Dans son rapport de 2009 sur le Tchad, l’OCDE indique que 72% des emplois sont assurés par le secteur agro-pastoral, c’est-à-dire, par les 80% de la population qui subit la corruption.
On parle beaucoup des fonctionnaires corrompus mais moins des multinationales qui les corrompent. Des centaines de millions auraient versés par les compagnies pétrolières à des membres du gouvernement tchadien. Que savez-vous à ce sujet ?
Je ne sais pas d’où vous tenez cette information. Mais je crois que c’est grave d’avancer des accusations sans preuves. N’ayant pas de preuves, je ne peux par conséquent pas émettre une opinion sur la question des ministres corrompus par des multinationales.
Notons cependant que le Cameroun a mieux profité des effets du pétrole du Tchad car ils sont plus nombreux à avoir effectué des études supérieures. Le Tchad peu informé avait peu de capacité de négocier, ce qui a entraîné peu de retombées positives liées au pétrole. Et donc le cadre continue à se « débrouiller ».
Certains dirigeants tchadiens se battent pour les miettes qu’ont laissées les acteurs internationaux et placent l’argent détourné en Occident. C’est vrai que c’est de la corruption et que ces dirigeants ne sont pas vraiment dans une situation de précarité économique. Sans le justifier, on peut cependant avancer certaines raisons de ces pratiques. Elles sont liées à la culture historique tronquée que « aller à l’école est synonyme, après diplôme, de voiture, villa et titre de haut fonctionnaire ». La culture du travail fait place à des symboliques que « bureau égal travail ».
N’arrivant pas à s’ajuster au contexte du monde réel, on peut associer ces pratiques à l’incertitude dans laquelle ces personnes se trouvent face à leur futur. Cette incertitude les pousse à « assurer les arrières parce que la plupart des diplômés veulent tous être des hauts fonctionnaires là où il n’y a pas assez de places ». Il faut donc déconstruire ce type de perception et de pratiques pour mieux lutter contre la corruption. Ceci, en cultivant l’esprit du travail et de la réussite sans nécessairement être un haut cadre.
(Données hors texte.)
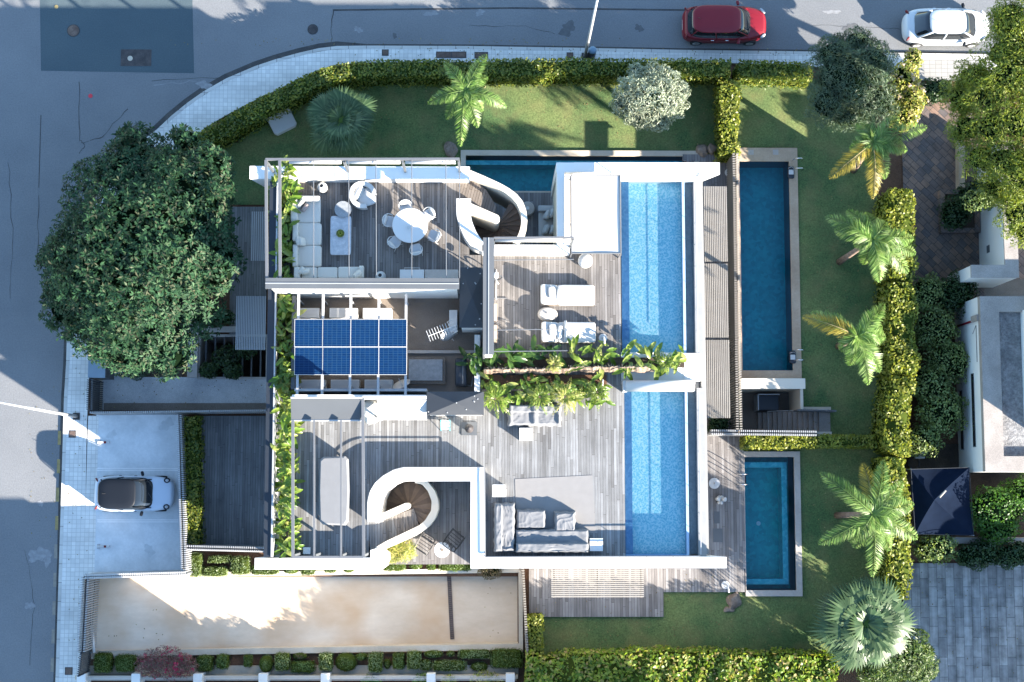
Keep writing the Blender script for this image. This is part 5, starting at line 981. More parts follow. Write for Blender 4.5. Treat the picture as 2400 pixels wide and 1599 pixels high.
t = T('sculpture', 'dark stone figure on a square grey plate beside the hipped cap', 'sculpture', 1100, 1005, TZ); MB().bx(0, 0, 0, .70, .60, .05).build('plinth', M['zinc'], t, local=True); MB().lathe([(.12, .05), (.2, .2), (.13, .45), (.17, .62), (.1, .78), (.02, .84)], n=14).build('figure', M['iron'], t, True, local=True)
t = T('childs_chair', 'small turquoise and white folding seat below the hipped cap', 'chair', 1044, 997, TZ); tq = flat('turq', (.10, .42, .50), .6); MB().box(-.2, -.2, .3, .2, .2, .33).build('seat', M['canvas'], t, local=True)
for sx in (-.2, .2): MB().tube([(sx, -.25, 0), (sx, .2, .6)], .018, 6).build('leg', tq, t, local=True); MB().tube([(sx, .25, 0), (sx, -.2, .4)], .018, 6).build('leg', tq, t, local=True)
MB().box(-.2, .14, .4, .2, .17, .6).build('backrest', tq, t, local=True)
t = T('covered_table', 'long dining table under a taut grey cover on the southwest terrace', 'table', 781, 1150, TZ); zz = 6.0
cp = [P(*p, zz) for p in ((749, 1078), (757, 1071), (808, 1069), (815, 1076), (818, 1150), (815, 1222), (808, 1232), (757, 1230), (749, 1222), (747, 1150))]; m = MB(); m.prism([(p.x, p.y) for p in cp], TZ + .25, zz - .06, None); n = len(cp)
ct = sum((Vector(p) for p in cp), Vector()) / n; ring = [(ct.x + (p.x - ct.x) * .9, ct.y + (p.y - ct.y) * .95, zz) for p in cp]; o_ = len(m.v); rr = [(p.x, p.y, zz - .058) for p in cp]; m.add(rr + ring, [(i, (i + 1) % n, n + (i + 1) % n, n + i) for i in range(n)] + [tuple(range(n, 2 * n))])
m.build('cover', M['covercloth'], t)
for dx in (-.5, .5):
    for dy in (-1.4, 1.4): MB().bx(ct.x + dx, ct.y + dy, TZ, .08, .08, .3).build('leg', M['slatbrown'], t)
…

De plus, au Tchad, plus tu réussis et plus tu as de personnes à aider. Le cercle familial s’élargit en même temps que l’ascension sociale. L’augmentation des revenus va donc de pair avec une augmentation des devoirs d’entraide et n’amène pas nécessairement un enrichissement personnel aussi important qu’on pourrait le croire.
D’un point de vue pragmatique, c’est une perte de temps de lutter contre la corruption. Ca n’est pas la priorité. Il ne sert à rien de travailler sur ce qui apparaît et qui, à un niveau individuel, se justifie du fait de la situation de précarité physique ou symbolique des gens. Plutôt s’attaquer à la source de la corruption.
La priorité selon moi est de donner un salaire suffisant aux fonctionnaires, en lien avec leur pouvoir d’achat. Ensuite, il faut un programme d’éducation au travail et au développement pour déconstruire les stéréotypes et mettre les gens dans une situation de production et redistribution conséquente. Après on pourra penser à mettre en place des mesures appropriées pour lutter contre la corruption parce que ces préalables là sont réalisés. Mais il ne faut pas mettre la charrue avant les bœufs ! Tant qu’on ne va pas à la source de ce qui conduit à la corruption, on ne règlera pas le problème.